==== DATA EXTRACT

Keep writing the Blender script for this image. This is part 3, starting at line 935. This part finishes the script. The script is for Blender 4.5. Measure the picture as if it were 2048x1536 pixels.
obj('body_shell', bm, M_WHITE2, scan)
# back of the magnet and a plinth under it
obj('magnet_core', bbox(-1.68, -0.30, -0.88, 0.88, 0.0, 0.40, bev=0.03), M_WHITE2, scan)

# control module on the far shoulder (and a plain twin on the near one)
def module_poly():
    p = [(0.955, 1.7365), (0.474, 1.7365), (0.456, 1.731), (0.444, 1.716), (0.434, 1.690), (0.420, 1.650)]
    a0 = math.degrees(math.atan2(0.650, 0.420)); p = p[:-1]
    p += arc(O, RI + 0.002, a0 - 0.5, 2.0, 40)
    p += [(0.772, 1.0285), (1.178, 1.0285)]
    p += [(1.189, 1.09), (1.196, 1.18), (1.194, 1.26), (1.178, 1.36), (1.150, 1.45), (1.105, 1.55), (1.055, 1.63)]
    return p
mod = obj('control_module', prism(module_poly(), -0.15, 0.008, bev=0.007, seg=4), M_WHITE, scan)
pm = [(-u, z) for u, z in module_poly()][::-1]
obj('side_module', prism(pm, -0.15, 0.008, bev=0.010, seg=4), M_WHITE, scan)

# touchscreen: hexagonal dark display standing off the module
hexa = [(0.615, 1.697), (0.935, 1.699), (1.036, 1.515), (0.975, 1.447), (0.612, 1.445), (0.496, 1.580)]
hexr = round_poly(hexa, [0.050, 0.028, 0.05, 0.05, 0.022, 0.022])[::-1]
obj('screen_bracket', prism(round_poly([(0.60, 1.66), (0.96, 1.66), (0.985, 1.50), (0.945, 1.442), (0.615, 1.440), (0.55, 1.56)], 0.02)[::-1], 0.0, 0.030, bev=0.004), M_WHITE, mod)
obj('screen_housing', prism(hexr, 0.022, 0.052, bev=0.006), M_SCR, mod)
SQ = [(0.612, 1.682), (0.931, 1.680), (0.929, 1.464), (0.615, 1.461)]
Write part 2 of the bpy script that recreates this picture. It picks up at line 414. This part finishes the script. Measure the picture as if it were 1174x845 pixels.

========

Print only the lines that run from the start of the listing to the line bearing "bev=0.03), M_WHITE2, scan)"; please keep the first line and that last one, exactly as they appear.

• **SOLUTION**:
Keep writing the Blender script for this image. This is part 3, starting at line 935. This part finishes the script. The script is for Blender 4.5. Measure the picture as if it were 2048x1536 pixels.
obj('body_shell', bm, M_WHITE2, scan)
# back of the magnet and a plinth under it
obj('magnet_core', bbox(-1.68, -0.30, -0.88, 0.88, 0.0, 0.40, bev=0.03), M_WHITE2, scan)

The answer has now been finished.